Final Settlement of Ford Stock-Drop Suit Reached

After five years of litigation, a judge gave final approval to a settlement of a suit accusing Ford Motor Co. of continuing to offer company stock in its 401(k) plan when it was no longer prudent to do so.

The U.S. District Court for the Eastern District of Michigan ordered Ford to pay nearly $1.5 million in attorneys’ fees and costs. However, the settlement called for non-monetary concessions for plan participants. Ford will provide free financial advice for four years to hourly and salaried retirees and employees who invested in Ford stock since April 2000 (see “Ford Settles Company Stock Suit with Advice“).  

The company will also warn plan participants whose investments in Ford stock exceed 20% of their total plan holdings that they may want to consider diversifying. Ford also agreed that if it provides a company match to retirement plans during the next three years, the contribution will come in cash, not Ford stock as it has done in the past.  

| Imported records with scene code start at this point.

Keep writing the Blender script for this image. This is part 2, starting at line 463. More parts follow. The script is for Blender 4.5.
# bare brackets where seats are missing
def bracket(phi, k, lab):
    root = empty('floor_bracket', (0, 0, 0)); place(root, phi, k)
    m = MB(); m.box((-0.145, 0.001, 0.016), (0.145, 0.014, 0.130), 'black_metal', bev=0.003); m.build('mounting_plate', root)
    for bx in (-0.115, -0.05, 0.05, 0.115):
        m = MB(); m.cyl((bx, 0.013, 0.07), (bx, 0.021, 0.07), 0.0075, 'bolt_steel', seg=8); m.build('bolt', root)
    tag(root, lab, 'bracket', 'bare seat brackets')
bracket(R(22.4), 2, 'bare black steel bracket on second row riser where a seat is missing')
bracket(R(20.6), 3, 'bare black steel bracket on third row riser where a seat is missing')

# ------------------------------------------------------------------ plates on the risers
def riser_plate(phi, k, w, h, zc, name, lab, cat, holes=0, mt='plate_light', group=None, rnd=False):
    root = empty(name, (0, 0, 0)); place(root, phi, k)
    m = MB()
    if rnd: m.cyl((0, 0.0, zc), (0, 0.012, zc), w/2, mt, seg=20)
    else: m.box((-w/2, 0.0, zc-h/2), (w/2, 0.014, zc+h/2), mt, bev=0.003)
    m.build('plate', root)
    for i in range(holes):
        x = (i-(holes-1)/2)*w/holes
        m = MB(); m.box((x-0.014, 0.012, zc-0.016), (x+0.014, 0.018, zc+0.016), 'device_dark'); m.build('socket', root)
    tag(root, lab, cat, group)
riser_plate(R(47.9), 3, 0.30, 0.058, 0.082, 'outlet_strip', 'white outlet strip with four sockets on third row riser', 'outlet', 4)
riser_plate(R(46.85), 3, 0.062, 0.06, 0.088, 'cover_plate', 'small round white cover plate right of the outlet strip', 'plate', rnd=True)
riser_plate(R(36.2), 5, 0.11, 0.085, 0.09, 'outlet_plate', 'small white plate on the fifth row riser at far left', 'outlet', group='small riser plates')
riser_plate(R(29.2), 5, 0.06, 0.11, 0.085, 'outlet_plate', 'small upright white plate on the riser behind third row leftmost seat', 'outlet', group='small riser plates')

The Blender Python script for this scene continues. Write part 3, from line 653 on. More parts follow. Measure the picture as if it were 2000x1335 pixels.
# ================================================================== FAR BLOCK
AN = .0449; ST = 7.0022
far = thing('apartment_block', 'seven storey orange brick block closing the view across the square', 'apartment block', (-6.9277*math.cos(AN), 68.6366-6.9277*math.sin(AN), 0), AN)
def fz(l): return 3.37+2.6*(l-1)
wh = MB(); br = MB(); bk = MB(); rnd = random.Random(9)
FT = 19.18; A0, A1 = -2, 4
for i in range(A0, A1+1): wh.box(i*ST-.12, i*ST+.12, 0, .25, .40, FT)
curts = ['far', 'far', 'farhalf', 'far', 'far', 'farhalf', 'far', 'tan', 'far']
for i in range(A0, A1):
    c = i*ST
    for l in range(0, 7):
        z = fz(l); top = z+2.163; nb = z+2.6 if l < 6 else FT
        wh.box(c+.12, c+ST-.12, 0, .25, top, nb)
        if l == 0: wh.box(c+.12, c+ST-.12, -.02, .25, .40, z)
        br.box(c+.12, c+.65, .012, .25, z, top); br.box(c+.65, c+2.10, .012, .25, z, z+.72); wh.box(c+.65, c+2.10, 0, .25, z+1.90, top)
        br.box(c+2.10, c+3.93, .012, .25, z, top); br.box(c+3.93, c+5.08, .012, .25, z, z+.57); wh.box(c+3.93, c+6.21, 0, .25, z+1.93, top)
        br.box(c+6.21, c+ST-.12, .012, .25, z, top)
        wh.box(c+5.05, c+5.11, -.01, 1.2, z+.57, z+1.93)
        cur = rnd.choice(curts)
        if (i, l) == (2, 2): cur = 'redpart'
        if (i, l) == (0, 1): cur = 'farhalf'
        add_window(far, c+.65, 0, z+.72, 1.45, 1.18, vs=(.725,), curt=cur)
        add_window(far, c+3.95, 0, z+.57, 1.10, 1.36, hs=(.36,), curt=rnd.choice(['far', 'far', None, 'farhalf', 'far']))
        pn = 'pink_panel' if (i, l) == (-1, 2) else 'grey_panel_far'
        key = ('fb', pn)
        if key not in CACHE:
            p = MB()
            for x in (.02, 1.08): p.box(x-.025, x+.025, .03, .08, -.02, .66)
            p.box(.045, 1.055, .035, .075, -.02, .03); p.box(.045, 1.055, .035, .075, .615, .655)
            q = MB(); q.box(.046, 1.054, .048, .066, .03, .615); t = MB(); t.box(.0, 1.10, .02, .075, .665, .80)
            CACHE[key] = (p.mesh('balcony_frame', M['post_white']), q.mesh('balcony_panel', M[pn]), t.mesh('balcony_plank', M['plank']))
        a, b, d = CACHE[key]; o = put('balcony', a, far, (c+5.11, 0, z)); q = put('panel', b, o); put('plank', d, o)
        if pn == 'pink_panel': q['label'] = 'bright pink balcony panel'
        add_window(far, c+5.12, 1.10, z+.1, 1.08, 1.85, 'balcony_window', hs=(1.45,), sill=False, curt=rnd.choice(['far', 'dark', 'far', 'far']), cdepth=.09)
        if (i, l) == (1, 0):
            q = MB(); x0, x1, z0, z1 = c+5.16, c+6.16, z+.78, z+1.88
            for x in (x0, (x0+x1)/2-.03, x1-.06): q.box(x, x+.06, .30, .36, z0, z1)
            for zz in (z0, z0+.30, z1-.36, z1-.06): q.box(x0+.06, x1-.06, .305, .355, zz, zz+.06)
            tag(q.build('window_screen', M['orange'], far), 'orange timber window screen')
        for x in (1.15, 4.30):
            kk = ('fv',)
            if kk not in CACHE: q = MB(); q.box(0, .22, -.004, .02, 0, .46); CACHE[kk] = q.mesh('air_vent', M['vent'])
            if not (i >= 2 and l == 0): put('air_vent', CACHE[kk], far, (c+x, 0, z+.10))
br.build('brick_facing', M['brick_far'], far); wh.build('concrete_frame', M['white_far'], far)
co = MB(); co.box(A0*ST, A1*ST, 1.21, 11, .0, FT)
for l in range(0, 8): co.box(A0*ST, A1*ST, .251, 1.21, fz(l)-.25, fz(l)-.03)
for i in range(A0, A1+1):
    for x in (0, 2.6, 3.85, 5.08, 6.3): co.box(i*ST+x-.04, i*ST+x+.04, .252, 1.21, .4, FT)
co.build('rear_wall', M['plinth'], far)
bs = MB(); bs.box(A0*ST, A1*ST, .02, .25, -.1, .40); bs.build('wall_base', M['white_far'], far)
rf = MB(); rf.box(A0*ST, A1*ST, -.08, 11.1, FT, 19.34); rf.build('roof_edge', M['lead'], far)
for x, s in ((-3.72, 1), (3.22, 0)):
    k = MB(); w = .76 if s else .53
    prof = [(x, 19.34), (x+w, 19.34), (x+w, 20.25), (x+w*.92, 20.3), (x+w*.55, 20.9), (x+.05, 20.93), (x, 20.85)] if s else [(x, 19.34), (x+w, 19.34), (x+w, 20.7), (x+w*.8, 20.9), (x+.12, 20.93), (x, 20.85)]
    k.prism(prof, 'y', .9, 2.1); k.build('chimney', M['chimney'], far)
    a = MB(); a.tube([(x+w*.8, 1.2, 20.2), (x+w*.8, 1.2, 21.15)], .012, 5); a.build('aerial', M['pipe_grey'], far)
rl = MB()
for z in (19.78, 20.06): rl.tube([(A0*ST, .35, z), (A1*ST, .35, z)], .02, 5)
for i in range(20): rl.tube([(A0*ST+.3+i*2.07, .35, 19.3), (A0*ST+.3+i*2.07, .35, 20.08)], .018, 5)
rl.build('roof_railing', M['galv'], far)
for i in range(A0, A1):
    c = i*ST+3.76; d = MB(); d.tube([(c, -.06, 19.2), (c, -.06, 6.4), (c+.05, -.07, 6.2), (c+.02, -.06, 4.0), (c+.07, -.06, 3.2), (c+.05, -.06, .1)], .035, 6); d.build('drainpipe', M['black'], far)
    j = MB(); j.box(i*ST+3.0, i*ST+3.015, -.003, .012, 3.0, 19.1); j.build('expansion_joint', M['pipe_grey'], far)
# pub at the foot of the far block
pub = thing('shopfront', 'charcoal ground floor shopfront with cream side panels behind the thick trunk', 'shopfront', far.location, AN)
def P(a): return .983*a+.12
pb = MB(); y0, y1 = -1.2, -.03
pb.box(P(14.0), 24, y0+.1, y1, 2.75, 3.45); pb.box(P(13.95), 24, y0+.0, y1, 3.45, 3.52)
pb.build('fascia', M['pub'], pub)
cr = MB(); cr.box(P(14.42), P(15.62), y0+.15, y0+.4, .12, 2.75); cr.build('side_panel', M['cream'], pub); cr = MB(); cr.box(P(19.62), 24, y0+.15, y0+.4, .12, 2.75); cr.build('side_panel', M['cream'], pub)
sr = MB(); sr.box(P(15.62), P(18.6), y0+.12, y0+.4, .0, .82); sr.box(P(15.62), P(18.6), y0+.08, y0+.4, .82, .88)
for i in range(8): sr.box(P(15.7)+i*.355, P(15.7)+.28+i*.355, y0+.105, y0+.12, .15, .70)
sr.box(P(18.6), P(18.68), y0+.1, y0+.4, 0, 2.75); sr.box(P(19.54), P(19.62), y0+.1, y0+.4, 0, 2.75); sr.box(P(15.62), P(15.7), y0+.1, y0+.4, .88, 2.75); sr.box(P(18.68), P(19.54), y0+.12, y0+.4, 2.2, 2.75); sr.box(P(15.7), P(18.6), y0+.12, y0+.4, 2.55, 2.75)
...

According to BNA, other provisions of the settlement include: 

  • Fiduciary training for plan fiduciaries at least once a year for four years
  • Enhanced communications with plan participants describing the importance of diversification
  • During the three-year period following approval of the settlement, when matching contributions are made, participants will first get a chance to select their investments, but if no investments are selected, then the match will be invested in a qualified default investment alternative, which is currently a target date retirement fund. 

The case is In re Ford Motor Co. ERISA Litigation, E.D. Mich., No. 06-cv-11718.